[GiNaC-list] sympy, Maxima, GiNaC, and others (lament of a physicist)

Ondrej Certik ondrej at certik.cz
Thu Jan 3 15:14:28 CET 2008


On Jan 1, 2008 6:04 PM, Alexei Sheplyakov <varg at theor.jinr.ru> wrote:
> Hello!
>
> On Tue, Jan 01, 2008 at 02:24:33PM +0100, Ondrej Certik wrote:
> >
> > I was recently at a Sage workshop, some of my notes here:
> >
> > http://ondrejcertik.blogspot.com/2007/11/sage-days-6.html
>
> I've got some comments regarding SymPy and sage, I post them here
> (as 'Post a Comment' function on that page does not seem to work
> properly). I hope this is not off topic on the GiNaC list.
>
> > SAGE wraps Maxima, because Maxima is quite fast, very well tested, so it
> > works well.
>
> Although the algorithms implemented in Maxima are quite good, Maxima is
> dog slow and unreasonably memory-hungry.
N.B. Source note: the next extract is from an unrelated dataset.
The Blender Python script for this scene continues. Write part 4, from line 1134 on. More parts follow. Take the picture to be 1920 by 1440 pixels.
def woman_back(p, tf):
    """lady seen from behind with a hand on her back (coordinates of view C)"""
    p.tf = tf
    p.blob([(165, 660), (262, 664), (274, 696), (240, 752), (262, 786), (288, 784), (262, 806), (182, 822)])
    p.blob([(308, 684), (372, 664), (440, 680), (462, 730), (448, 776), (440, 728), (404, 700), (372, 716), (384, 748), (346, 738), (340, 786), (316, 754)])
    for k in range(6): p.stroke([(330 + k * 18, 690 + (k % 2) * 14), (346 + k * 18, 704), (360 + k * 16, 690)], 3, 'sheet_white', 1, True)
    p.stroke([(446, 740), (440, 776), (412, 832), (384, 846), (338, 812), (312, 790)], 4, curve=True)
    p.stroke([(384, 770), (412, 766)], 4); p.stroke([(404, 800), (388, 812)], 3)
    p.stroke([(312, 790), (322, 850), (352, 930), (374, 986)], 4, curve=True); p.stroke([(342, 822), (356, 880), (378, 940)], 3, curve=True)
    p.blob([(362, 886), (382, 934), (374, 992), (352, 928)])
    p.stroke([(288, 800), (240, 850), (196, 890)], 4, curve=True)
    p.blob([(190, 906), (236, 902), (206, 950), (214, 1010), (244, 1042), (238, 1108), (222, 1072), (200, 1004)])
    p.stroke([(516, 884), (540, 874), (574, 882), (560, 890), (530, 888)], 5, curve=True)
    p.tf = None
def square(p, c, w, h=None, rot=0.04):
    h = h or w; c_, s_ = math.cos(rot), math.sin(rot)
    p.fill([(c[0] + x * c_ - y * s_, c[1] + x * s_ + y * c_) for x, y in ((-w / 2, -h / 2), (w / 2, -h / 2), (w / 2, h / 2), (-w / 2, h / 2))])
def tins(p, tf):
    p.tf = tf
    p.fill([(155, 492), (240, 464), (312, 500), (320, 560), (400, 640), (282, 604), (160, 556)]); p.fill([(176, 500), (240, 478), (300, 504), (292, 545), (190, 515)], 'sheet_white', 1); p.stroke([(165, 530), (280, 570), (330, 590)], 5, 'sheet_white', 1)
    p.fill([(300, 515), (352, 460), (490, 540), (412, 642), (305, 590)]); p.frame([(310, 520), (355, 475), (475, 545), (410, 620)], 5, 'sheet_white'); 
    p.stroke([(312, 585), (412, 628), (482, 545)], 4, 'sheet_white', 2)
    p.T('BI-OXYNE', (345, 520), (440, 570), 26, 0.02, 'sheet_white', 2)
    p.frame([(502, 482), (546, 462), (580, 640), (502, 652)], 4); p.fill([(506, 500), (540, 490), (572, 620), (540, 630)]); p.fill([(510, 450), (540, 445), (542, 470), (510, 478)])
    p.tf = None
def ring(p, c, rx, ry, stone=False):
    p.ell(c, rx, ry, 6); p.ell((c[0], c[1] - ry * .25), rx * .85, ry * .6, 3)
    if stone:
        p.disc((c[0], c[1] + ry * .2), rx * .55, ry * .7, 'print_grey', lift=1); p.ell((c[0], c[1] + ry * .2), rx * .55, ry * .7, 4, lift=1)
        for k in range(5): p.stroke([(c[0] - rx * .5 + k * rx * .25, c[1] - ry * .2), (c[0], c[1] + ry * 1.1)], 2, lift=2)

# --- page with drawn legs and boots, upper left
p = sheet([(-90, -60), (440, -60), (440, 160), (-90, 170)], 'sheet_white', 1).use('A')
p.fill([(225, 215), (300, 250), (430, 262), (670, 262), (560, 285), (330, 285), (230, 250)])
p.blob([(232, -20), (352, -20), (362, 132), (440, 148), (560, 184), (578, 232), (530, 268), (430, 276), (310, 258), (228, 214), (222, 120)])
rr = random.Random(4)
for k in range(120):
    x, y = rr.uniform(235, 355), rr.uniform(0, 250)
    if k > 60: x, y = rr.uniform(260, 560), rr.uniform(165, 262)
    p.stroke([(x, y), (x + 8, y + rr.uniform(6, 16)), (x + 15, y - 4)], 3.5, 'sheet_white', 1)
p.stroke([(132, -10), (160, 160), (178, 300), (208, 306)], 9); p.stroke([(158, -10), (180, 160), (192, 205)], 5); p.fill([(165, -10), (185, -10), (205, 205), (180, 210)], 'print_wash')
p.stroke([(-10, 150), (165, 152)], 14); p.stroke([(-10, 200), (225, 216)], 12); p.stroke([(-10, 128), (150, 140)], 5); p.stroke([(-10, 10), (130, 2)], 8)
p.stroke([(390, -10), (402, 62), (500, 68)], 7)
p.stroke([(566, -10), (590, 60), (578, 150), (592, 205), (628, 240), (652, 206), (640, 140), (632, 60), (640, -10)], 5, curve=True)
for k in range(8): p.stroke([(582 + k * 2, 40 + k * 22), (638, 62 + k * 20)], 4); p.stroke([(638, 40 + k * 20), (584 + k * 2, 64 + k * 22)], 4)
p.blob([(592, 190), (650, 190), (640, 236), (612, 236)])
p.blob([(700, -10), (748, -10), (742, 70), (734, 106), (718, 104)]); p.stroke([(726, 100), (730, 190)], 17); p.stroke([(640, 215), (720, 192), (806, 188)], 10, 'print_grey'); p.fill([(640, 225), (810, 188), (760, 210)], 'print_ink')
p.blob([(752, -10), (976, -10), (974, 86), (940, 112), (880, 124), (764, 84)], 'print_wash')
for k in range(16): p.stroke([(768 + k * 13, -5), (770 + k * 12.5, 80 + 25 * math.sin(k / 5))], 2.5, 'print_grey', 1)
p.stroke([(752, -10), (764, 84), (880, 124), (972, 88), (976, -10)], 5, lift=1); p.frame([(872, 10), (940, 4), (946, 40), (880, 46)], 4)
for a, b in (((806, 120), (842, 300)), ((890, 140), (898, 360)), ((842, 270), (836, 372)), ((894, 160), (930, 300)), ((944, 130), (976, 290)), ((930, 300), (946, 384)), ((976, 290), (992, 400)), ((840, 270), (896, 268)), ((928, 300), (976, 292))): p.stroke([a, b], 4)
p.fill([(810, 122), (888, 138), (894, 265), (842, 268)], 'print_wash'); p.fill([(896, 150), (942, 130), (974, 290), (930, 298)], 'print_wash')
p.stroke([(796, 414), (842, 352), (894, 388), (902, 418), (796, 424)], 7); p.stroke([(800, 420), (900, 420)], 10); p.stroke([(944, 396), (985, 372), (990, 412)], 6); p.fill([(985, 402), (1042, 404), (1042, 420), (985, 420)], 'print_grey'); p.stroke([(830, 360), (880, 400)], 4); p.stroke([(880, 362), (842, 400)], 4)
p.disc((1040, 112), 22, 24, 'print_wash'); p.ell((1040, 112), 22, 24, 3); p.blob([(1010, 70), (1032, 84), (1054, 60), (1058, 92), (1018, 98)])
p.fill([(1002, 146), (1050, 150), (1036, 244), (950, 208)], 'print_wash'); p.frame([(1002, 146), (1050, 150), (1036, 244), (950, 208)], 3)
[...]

That stems from awful memory
> management facilities of the underlying LISP system (GCL). Unfortunately,
> Maxima maintainers ignore these issues. So people who need to get their
> calculations done were forced to write their own tools (GiNaC being one
> of them).
>
> > It's difficult to extend
>
> That's not quite true. Maxima is just a custom LISP system (roughly, a LISP
> library), so it is possible to extend it either with LISP, or (via foreign
> function interface) with virtually any programming lagnuage.
>
> > and written in LISP and that's very bad.
>
> Actually, that's very GOOD. One can concentrate on the problem being solved
> instead of learning (the lastest version of) some programming language which
> happens to be popular today.
>
> > it's in Python,
>
> Life is to short to learn every (ill-designed) programming language
> out of there. Especially if existing programming languages (LISP/FORTRAN/C)
> cover every task in a CAS (and not only CAS) programming. It's very sad that
> people keep reinventing the wheel (or rather, rewriting it in their pet
> programming languages) instead of improving existing tools.
>
> > but currently slower than Maxima
>
> Ouch!
>
> > rewriting parts of SymPy using Cython, or even C directly,
>
> So, you've reimplemented GiNaC in Python, and now reimplementing that in C?
> This sounds like reinventing the wheel, doesn't it?  And what's the point
> of that (leaving aside having fun :)?

Fun is an important part. But the main reason is to have fast CAS in
python. I am
one of the authors of swiginac (so that we use the wheel, instead of
reinventing it), but that's not the way.
As to speed, we are improving. As shown here for example:

http://groups.google.com/group/sympycore/browse_thread/thread/8062076c7bc8807d

we now have a prototype of a code, that is pure Python, but 2.5x to 5x
faster than Maxima.
And on some tests around 4x slower, thatn swiginac. Then rewriting
some parts to C, we should
(at least we believe) get comparable speeds as swiginac.